**What the exercise asks**: Reproduce the top of the data verbatim, through and including the line that contains "return Vector(((px - CX)".

**Collected material**:
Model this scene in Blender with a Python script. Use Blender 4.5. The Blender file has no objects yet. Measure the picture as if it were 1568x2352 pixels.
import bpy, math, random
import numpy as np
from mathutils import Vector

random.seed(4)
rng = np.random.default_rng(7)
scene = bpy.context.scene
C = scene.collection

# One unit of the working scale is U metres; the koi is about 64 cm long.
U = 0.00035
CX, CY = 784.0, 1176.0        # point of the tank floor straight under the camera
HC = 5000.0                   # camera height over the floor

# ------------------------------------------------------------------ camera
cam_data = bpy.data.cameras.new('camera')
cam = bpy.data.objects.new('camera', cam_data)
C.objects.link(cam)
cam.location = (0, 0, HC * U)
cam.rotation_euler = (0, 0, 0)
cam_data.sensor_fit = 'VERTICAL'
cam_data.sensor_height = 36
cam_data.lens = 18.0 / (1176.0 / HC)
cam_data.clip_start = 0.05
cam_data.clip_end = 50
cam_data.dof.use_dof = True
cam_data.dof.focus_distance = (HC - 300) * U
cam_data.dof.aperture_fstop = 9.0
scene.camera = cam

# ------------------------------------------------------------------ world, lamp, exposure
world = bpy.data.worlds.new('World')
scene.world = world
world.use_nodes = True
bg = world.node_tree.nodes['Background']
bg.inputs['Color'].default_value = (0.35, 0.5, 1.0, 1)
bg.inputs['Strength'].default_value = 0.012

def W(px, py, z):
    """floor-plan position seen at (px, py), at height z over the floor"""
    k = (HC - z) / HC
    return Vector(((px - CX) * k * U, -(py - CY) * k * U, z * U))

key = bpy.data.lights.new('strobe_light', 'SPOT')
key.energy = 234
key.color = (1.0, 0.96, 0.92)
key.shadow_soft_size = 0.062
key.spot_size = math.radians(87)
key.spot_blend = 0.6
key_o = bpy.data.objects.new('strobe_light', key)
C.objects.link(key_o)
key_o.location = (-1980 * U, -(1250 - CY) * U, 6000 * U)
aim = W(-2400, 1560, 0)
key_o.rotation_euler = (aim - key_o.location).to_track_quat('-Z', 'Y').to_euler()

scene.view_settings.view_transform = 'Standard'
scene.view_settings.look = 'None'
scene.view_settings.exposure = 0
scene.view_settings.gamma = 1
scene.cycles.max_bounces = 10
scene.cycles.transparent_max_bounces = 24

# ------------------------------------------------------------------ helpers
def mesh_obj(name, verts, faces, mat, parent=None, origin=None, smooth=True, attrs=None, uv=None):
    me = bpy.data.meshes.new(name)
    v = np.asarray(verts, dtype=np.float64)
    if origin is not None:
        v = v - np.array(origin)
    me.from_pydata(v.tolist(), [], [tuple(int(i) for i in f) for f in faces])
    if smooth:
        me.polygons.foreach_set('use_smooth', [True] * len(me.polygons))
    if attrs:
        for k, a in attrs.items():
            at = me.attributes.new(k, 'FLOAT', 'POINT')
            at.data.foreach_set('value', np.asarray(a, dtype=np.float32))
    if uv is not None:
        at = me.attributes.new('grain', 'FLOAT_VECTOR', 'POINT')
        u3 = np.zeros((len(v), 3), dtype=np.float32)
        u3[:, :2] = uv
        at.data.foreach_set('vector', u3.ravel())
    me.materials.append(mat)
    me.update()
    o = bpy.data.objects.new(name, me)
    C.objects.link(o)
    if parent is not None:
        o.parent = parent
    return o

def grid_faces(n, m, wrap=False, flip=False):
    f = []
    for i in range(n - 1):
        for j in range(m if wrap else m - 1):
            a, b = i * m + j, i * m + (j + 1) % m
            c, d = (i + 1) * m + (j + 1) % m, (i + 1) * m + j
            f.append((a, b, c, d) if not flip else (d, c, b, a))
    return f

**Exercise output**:
Model this scene in Blender with a Python script. Use Blender 4.5. The Blender file has no objects yet. Measure the picture as if it were 1568x2352 pixels.
import bpy, math, random
import numpy as np
from mathutils import Vector

random.seed(4)
rng = np.random.default_rng(7)
scene = bpy.context.scene
C = scene.collection

# One unit of the working scale is U metres; the koi is about 64 cm long.
U = 0.00035
CX, CY = 784.0, 1176.0        # point of the tank floor straight under the camera
HC = 5000.0                   # camera height over the floor

# ------------------------------------------------------------------ camera
cam_data = bpy.data.cameras.new('camera')
cam = bpy.data.objects.new('camera', cam_data)
C.objects.link(cam)
cam.location = (0, 0, HC * U)
cam.rotation_euler = (0, 0, 0)
cam_data.sensor_fit = 'VERTICAL'
cam_data.sensor_height = 36
cam_data.lens = 18.0 / (1176.0 / HC)
cam_data.clip_start = 0.05
cam_data.clip_end = 50
cam_data.dof.use_dof = True
cam_data.dof.focus_distance = (HC - 300) * U
cam_data.dof.aperture_fstop = 9.0
scene.camera = cam

# ------------------------------------------------------------------ world, lamp, exposure
world = bpy.data.worlds.new('World')
scene.world = world
world.use_nodes = True
bg = world.node_tree.nodes['Background']
bg.inputs['Color'].default_value = (0.35, 0.5, 1.0, 1)
bg.inputs['Strength'].default_value = 0.012

def W(px, py, z):
    """floor-plan position seen at (px, py), at height z over the floor"""
    k = (HC - z) / HC
    return Vector(((px - CX) * k * U, -(py - CY) * k * U, z * U))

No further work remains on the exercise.